Start Supplied material

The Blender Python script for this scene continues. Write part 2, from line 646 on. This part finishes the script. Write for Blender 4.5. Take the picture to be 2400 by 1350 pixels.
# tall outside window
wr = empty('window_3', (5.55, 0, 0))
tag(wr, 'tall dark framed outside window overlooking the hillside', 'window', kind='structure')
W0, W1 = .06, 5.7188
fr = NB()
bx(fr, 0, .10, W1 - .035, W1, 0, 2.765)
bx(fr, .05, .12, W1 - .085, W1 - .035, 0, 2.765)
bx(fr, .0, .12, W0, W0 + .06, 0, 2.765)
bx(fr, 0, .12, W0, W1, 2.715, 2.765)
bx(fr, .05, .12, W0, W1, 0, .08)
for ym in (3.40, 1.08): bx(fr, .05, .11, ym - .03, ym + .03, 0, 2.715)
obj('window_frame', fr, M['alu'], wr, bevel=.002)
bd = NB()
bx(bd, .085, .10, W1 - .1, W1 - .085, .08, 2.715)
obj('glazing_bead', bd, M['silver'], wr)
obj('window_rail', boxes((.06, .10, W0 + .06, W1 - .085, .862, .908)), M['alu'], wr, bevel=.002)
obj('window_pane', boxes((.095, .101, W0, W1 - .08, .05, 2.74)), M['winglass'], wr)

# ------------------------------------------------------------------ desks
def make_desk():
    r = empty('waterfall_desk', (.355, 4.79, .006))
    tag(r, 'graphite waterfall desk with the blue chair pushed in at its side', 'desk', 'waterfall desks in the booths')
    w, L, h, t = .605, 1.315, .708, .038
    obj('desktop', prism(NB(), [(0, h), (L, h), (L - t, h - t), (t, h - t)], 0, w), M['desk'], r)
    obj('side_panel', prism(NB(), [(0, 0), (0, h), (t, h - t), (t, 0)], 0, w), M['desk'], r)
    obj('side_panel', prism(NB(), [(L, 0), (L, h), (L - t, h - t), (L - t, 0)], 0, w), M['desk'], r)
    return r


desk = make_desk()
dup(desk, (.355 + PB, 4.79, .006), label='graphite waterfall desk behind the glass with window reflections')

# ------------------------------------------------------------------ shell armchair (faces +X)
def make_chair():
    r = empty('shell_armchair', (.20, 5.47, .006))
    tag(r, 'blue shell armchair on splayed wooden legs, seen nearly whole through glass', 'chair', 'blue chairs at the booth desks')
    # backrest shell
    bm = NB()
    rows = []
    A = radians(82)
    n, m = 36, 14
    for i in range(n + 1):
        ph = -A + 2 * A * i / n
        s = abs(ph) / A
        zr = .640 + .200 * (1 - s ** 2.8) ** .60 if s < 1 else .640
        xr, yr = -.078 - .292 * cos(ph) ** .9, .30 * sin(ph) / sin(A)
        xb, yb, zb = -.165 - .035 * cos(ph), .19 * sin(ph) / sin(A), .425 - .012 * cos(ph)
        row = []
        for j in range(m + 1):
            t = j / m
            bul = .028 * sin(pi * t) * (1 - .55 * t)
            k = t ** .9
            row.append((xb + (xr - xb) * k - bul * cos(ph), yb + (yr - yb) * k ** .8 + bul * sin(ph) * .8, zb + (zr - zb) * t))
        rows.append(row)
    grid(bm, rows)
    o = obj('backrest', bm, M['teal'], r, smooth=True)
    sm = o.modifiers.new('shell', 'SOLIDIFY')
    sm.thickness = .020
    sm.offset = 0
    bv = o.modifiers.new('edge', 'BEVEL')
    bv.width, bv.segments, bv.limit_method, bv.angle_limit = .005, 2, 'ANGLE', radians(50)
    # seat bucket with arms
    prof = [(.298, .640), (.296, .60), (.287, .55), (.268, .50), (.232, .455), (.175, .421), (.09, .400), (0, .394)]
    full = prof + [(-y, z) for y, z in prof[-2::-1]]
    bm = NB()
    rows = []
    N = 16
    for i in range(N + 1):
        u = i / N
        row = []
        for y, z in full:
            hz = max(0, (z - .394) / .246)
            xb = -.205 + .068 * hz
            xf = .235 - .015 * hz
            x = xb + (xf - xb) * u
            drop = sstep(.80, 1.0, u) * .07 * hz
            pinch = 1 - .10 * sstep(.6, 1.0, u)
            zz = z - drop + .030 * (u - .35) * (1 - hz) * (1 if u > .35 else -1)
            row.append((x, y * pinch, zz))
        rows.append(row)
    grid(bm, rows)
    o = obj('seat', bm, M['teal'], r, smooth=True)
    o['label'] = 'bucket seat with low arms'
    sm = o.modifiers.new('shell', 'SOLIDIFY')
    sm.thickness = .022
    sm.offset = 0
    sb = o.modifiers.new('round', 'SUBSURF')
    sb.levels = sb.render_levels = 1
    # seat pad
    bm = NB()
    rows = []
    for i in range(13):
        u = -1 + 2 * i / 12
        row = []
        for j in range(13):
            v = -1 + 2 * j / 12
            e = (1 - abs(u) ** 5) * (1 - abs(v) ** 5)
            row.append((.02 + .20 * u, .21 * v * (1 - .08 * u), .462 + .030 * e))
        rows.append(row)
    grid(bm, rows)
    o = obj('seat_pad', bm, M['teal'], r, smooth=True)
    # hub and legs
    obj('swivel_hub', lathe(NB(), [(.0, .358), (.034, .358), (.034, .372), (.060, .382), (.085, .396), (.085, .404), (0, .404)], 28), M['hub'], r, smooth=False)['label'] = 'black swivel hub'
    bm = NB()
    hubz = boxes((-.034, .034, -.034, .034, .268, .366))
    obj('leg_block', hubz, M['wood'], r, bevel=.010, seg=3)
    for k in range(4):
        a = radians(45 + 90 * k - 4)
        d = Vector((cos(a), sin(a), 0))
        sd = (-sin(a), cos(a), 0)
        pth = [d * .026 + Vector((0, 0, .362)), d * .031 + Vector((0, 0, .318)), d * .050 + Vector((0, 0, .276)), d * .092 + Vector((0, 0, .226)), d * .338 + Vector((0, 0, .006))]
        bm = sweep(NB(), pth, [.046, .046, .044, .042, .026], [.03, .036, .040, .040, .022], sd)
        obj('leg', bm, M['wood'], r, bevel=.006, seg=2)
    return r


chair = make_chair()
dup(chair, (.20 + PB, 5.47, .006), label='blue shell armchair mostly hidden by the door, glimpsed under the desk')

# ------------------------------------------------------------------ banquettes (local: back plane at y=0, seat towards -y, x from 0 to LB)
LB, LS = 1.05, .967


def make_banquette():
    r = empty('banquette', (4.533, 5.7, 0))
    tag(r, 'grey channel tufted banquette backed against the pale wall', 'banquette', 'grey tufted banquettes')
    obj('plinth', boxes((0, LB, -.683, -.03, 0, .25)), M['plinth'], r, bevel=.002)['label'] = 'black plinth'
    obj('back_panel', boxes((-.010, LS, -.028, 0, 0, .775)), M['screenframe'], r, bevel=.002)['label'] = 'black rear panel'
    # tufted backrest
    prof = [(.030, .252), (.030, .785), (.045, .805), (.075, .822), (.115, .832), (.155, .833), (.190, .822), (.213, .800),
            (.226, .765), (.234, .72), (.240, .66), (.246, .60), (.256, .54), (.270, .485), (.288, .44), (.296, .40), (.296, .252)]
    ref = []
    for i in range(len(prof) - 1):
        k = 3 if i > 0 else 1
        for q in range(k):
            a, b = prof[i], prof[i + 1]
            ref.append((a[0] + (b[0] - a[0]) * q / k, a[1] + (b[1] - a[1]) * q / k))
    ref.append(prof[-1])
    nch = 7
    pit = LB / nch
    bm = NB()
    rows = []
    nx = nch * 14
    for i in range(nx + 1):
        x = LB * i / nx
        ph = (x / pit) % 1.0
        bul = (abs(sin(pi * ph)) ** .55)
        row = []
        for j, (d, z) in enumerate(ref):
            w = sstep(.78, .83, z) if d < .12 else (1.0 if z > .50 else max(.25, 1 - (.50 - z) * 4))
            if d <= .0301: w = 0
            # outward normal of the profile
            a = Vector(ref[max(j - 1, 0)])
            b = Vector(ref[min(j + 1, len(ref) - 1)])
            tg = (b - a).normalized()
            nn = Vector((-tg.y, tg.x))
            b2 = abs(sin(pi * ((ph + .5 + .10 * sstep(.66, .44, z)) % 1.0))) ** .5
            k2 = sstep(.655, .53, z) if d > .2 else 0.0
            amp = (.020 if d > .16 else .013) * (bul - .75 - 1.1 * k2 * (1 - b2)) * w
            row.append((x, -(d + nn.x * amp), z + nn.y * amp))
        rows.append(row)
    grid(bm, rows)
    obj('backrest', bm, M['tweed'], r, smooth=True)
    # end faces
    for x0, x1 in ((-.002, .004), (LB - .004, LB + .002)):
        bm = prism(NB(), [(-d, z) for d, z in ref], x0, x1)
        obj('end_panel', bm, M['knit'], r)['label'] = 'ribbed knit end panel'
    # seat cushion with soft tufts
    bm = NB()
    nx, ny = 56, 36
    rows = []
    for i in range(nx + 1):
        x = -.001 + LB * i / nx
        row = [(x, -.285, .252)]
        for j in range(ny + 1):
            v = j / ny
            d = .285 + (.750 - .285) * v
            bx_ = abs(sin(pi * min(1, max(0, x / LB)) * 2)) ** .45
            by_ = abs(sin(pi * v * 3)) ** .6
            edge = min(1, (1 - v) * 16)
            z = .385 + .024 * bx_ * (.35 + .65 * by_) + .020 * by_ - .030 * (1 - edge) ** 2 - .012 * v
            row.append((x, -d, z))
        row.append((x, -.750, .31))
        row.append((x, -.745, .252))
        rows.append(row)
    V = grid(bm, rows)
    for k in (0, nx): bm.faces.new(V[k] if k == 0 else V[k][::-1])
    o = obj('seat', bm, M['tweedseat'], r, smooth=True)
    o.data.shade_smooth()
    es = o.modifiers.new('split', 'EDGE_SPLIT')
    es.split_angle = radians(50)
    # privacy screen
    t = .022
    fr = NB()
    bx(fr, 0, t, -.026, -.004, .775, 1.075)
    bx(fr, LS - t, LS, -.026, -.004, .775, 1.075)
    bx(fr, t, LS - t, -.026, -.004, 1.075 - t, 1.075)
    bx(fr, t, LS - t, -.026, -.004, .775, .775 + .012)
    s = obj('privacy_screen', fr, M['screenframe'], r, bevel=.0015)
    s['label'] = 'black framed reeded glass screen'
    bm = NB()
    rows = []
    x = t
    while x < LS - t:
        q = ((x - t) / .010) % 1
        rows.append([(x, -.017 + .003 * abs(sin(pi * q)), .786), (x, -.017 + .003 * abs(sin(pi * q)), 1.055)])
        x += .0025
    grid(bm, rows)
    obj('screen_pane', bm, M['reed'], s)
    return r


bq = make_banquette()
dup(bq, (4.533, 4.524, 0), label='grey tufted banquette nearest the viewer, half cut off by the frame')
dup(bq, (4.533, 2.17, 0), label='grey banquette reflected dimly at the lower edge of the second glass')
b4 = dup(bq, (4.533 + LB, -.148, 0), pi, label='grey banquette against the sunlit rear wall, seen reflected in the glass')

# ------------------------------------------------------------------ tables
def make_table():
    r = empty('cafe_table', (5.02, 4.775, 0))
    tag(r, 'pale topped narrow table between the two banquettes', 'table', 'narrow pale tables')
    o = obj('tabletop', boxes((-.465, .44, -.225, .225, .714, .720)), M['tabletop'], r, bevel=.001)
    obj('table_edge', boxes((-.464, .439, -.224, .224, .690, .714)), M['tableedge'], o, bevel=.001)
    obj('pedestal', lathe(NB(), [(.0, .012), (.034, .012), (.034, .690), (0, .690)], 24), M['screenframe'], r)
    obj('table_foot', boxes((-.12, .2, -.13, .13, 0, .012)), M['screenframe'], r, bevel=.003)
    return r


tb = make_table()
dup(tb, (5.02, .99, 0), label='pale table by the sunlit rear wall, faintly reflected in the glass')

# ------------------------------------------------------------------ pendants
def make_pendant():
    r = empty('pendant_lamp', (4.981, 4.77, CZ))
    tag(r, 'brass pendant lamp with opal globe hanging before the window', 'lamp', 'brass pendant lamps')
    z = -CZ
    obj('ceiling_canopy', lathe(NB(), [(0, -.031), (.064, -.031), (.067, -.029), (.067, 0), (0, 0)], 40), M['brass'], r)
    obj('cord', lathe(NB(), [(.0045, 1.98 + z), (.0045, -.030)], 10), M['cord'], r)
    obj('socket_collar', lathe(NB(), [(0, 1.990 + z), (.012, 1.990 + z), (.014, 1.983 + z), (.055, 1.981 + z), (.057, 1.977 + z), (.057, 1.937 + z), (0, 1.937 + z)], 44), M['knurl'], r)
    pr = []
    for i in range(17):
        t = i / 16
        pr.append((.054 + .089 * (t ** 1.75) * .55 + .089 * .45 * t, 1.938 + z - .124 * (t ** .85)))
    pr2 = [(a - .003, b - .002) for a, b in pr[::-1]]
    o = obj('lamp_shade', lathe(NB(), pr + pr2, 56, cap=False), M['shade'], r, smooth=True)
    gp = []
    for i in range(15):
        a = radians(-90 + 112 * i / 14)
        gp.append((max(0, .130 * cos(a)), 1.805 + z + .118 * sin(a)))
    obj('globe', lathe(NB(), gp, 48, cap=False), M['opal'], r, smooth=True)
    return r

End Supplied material

- Required task: Looking at the material above, please copy exactly every line from its first line through the line containing "obj('window_pane', boxes((.095, .101, W0, W1", with both ends included and nothing else.

- Final answer:
The Blender Python script for this scene continues. Write part 2, from line 646 on. This part finishes the script. Write for Blender 4.5. Take the picture to be 2400 by 1350 pixels.
# tall outside window
wr = empty('window_3', (5.55, 0, 0))
tag(wr, 'tall dark framed outside window overlooking the hillside', 'window', kind='structure')
W0, W1 = .06, 5.7188
fr = NB()
bx(fr, 0, .10, W1 - .035, W1, 0, 2.765)
bx(fr, .05, .12, W1 - .085, W1 - .035, 0, 2.765)
bx(fr, .0, .12, W0, W0 + .06, 0, 2.765)
bx(fr, 0, .12, W0, W1, 2.715, 2.765)
bx(fr, .05, .12, W0, W1, 0, .08)
for ym in (3.40, 1.08): bx(fr, .05, .11, ym - .03, ym + .03, 0, 2.715)
obj('window_frame', fr, M['alu'], wr, bevel=.002)
bd = NB()
bx(bd, .085, .10, W1 - .1, W1 - .085, .08, 2.715)
obj('glazing_bead', bd, M['silver'], wr)
obj('window_rail', boxes((.06, .10, W0 + .06, W1 - .085, .862, .908)), M['alu'], wr, bevel=.002)
obj('window_pane', boxes((.095, .101, W0, W1 - .08, .05, 2.74)), M['winglass'], wr)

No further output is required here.